Pedersen's lawyers handling business and loan workout matters deliver results by developing and implementing creative, on-target and cost-effective workout solutions for clients confronting distressed business and delinquent financial transactions.

We regularly represent a highly diverse group of clients from a cross-section of industries facing the complex challenges of workout and restructuring transactions. Together with our clients, we explore workable alternatives to costly and difficult bankruptcy proceedings.

After identifying and assessing each of our client's needs, we formulate customized workout solutions that are at once innovative and pragmatic. Our primary goal is to provide seamless, responsive representation while helping our clients minimize their risk and identifying areas of opportunity.

Our lawyers are experienced in a comprehensive array of workout and restructuring services, including cash flow mortgages, commercial mortgaged-backed security (CMBS) securitization portfolio defaults, mortgage loan workouts, mezzanine loan restructurings, deed in lieu of foreclosure transactions, enforcement proceedings, tax-exempt bond restructurings, and non-performing mortgage loan portfolio divestitures.

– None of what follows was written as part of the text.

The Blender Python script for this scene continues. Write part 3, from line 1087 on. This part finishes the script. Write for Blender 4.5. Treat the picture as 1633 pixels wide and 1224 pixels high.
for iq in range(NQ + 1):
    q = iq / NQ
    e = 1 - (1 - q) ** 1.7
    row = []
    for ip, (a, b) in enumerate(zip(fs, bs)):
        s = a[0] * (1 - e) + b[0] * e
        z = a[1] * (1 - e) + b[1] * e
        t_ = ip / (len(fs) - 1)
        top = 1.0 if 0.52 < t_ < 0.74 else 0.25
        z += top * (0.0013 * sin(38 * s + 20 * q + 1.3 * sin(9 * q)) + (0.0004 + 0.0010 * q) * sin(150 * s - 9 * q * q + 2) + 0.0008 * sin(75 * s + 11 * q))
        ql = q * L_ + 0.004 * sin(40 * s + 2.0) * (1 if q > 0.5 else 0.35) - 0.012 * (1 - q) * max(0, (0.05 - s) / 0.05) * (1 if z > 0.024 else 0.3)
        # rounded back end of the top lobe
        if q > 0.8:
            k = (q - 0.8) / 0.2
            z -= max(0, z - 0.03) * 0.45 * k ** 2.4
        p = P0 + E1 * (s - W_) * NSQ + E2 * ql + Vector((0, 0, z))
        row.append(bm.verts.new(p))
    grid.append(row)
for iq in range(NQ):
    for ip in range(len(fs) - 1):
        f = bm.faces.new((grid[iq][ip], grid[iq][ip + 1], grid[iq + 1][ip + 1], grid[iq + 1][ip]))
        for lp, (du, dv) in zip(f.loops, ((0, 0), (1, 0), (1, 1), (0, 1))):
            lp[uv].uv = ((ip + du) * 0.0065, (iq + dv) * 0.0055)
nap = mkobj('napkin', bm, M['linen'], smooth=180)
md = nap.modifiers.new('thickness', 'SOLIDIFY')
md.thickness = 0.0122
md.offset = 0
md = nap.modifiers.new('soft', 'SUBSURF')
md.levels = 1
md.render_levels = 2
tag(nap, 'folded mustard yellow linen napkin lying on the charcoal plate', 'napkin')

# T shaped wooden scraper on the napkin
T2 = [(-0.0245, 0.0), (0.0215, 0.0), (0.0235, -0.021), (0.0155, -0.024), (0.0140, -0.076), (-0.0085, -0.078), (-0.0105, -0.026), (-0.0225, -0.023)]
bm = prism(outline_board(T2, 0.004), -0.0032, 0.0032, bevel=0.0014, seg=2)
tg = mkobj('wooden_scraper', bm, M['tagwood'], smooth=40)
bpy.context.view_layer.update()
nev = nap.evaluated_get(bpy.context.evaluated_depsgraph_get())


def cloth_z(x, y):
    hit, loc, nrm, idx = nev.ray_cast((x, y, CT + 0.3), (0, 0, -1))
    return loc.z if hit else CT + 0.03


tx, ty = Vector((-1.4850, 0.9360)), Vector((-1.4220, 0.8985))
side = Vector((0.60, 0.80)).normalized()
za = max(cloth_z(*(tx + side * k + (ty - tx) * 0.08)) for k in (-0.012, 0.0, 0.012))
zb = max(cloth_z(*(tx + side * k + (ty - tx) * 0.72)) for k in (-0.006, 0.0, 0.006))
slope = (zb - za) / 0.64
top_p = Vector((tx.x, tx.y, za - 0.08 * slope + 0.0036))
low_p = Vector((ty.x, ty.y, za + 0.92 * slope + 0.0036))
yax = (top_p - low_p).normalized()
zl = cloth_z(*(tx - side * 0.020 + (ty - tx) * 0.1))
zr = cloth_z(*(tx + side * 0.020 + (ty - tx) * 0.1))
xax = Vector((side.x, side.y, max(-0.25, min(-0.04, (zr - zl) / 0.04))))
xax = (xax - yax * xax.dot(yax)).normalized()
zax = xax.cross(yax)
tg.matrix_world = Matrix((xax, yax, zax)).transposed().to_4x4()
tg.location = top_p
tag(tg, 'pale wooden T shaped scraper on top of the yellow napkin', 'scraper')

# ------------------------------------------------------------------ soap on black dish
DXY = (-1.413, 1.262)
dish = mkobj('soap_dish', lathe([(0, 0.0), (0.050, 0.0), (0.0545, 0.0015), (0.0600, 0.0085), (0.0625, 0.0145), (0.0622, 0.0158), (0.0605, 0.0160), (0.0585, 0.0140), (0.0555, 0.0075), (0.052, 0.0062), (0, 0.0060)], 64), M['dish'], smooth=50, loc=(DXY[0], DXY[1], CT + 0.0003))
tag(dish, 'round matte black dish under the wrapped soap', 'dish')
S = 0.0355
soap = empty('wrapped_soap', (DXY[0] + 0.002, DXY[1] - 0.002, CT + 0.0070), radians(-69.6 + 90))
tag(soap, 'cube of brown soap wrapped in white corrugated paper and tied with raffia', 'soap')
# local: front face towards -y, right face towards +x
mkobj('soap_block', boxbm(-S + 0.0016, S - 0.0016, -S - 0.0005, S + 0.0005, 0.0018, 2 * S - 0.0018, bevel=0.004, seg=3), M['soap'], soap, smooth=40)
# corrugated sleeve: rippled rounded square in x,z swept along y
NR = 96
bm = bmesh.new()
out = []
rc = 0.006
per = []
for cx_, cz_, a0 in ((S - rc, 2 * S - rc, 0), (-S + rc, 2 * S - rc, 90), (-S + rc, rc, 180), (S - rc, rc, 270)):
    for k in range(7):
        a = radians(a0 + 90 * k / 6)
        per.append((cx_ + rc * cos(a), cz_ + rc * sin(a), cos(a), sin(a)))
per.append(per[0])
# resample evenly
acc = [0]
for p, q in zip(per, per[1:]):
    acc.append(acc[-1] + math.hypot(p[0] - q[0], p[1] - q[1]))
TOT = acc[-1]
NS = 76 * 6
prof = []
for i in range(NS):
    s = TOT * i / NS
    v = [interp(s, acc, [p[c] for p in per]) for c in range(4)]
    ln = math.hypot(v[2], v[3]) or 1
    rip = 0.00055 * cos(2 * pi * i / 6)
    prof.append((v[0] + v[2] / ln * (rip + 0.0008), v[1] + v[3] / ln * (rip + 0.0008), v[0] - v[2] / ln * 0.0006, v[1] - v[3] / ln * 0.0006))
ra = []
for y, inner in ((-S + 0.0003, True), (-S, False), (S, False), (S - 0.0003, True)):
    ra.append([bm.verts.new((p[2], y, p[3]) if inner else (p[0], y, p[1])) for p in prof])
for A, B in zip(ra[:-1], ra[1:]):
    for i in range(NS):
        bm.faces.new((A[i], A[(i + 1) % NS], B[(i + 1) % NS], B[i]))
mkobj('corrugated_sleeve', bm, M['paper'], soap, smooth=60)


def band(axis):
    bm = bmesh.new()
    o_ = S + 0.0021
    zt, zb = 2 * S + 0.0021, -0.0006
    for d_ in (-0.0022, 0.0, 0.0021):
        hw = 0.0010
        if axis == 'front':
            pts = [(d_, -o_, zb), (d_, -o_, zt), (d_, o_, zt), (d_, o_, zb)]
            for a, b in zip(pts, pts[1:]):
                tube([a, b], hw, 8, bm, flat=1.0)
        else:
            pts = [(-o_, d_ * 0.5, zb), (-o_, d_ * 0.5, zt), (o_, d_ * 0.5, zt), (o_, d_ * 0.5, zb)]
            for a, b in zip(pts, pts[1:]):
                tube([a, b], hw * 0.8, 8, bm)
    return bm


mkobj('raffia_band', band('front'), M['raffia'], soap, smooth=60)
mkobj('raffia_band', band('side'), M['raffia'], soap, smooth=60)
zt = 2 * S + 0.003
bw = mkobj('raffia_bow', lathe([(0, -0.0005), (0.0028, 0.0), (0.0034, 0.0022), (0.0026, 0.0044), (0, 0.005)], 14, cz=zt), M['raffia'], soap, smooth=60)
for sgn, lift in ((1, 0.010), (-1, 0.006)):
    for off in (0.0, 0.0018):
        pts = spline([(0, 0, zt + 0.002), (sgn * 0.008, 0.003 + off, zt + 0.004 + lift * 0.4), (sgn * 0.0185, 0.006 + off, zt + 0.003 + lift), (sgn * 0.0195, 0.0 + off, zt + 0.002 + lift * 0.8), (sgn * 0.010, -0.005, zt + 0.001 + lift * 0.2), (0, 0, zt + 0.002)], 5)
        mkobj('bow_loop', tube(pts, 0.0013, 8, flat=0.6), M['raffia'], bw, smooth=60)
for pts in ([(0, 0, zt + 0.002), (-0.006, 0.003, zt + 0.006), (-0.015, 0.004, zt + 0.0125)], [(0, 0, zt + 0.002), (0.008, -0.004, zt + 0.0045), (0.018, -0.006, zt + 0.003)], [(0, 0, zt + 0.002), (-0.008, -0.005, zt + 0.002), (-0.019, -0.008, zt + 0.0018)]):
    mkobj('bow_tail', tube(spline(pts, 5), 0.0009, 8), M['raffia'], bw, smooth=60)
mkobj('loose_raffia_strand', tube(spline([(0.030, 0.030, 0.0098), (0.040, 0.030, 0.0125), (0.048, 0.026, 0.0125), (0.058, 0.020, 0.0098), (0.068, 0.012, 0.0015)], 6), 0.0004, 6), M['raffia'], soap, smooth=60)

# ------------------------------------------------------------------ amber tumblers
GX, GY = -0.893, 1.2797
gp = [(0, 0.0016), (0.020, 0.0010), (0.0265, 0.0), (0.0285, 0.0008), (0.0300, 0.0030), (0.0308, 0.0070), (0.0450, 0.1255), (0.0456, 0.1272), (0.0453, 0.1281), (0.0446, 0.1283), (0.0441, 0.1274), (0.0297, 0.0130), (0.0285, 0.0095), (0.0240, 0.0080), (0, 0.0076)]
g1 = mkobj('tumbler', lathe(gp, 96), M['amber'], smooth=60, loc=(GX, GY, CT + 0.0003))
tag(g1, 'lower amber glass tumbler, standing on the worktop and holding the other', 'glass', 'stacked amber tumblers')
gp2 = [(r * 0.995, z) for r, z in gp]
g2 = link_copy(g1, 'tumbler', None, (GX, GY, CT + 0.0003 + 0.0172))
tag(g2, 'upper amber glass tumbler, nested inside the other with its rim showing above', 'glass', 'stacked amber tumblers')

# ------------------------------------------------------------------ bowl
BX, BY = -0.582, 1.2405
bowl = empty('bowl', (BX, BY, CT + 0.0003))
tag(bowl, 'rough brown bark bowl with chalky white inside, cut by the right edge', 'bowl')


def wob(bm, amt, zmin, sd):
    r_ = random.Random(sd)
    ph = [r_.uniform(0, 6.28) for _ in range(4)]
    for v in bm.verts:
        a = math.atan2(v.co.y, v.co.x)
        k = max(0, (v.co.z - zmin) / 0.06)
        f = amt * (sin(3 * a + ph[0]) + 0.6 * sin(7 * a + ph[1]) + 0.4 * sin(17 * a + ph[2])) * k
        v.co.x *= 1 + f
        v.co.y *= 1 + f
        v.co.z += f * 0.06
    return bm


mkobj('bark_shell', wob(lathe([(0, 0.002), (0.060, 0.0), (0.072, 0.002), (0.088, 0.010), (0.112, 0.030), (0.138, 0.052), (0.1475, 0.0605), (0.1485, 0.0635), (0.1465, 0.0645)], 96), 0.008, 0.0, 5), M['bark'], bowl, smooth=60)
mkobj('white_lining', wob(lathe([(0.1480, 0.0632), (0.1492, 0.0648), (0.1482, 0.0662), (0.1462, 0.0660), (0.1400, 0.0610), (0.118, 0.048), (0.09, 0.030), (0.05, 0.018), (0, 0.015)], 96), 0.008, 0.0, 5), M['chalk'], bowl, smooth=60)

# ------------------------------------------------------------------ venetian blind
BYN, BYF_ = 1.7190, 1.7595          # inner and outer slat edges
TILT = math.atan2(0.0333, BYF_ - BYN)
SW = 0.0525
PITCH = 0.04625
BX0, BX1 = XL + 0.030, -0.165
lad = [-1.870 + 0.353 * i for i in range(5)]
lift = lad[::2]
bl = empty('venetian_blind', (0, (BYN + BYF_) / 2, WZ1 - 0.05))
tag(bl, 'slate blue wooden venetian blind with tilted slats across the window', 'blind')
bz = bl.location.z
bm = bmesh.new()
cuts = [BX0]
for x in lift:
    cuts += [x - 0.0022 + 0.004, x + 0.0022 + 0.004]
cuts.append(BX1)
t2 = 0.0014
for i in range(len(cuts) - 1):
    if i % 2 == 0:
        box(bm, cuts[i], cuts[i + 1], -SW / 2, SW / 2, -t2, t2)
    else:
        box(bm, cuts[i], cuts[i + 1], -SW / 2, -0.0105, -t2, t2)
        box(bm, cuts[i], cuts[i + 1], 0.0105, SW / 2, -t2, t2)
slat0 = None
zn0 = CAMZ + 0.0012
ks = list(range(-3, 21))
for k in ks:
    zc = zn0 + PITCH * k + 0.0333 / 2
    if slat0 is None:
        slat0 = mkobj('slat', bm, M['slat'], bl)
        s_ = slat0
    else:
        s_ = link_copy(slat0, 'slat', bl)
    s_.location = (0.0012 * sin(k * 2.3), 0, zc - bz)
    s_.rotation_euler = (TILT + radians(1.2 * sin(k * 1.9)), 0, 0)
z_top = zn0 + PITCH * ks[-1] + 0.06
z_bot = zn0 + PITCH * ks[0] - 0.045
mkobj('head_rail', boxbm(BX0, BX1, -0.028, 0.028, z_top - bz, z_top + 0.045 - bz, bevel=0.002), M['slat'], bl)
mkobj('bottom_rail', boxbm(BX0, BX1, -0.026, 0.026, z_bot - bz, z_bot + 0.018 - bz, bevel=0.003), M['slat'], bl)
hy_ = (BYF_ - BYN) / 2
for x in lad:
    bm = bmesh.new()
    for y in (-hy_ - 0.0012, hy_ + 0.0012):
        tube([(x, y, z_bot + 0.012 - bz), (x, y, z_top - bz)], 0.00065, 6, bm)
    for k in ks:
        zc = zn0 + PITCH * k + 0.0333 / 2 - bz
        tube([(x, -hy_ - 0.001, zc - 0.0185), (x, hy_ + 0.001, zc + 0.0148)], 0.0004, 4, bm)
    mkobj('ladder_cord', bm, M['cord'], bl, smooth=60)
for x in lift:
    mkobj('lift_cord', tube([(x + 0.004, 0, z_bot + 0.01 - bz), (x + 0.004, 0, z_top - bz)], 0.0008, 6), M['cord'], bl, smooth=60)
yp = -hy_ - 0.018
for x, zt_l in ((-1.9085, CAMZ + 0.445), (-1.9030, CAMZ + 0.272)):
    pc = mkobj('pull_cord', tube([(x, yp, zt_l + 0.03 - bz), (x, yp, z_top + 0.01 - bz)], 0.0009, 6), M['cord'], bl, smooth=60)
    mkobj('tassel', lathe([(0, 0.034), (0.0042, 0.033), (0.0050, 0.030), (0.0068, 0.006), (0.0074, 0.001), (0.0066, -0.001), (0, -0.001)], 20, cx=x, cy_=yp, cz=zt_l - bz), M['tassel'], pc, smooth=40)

There are occasions when workouts are neither practical nor viable. When consensual settlements are not possible, we guide clients through court-appointed receiverships, foreclosures, and bankruptcy proceedings.

Our Experience

  • Represented the owner of multiple commercial properties in the workout of multiple loans with multiple lenders.
  • Represented bondholders, including bond funds and other institutional holders, on tax, regulatory, securities, and real estate law issues relating to the workout of a financially troubled nursing home facility in Illinois that was the subject of a complex tax-exempt bond financing.
  • Advised a private equity investor in the acquisition of a distressed property through a cash payment and capital contribution for equity ownership interests in the company. As a condition of the purchase, negotiated with senior company lenders to modify material covenants of the company's financing agreements.
  • Represented a high-end recreation wear retailer in a capital restructuring that resulted in the creation of four classes of preferred stock and that included negotiated concessions.
  • Represented a credit enhancer in developing and implementing a short-term $39 million taxable bond structure for issuance by the Nevada Housing Division to refinance a troubled apartment project in Sparks, Nevada and avoid a $10 million loss.
  • Represented a financial institution in working out and restructuring approximately $600 million of aggregate debt involving 50 real estate projects located throughout the United States.
  • Represented a Chicago area bank in a deed in lieu of foreclosure transaction involving multiple apartment complexes and raw land that satisfied a $70 million first mortgage loan.
  • Structured forbearance and workout arrangements on behalf of a mezzanine lender that obtained additional collateral, allowed new equity participation, and renegotiated an intercreditor agreement.
  • Obtained an injunction on behalf of a senior lender against a mezzanine lender that prohibited interference with a developer's sale of condominium units in order to force payment on junior mezzanine debt.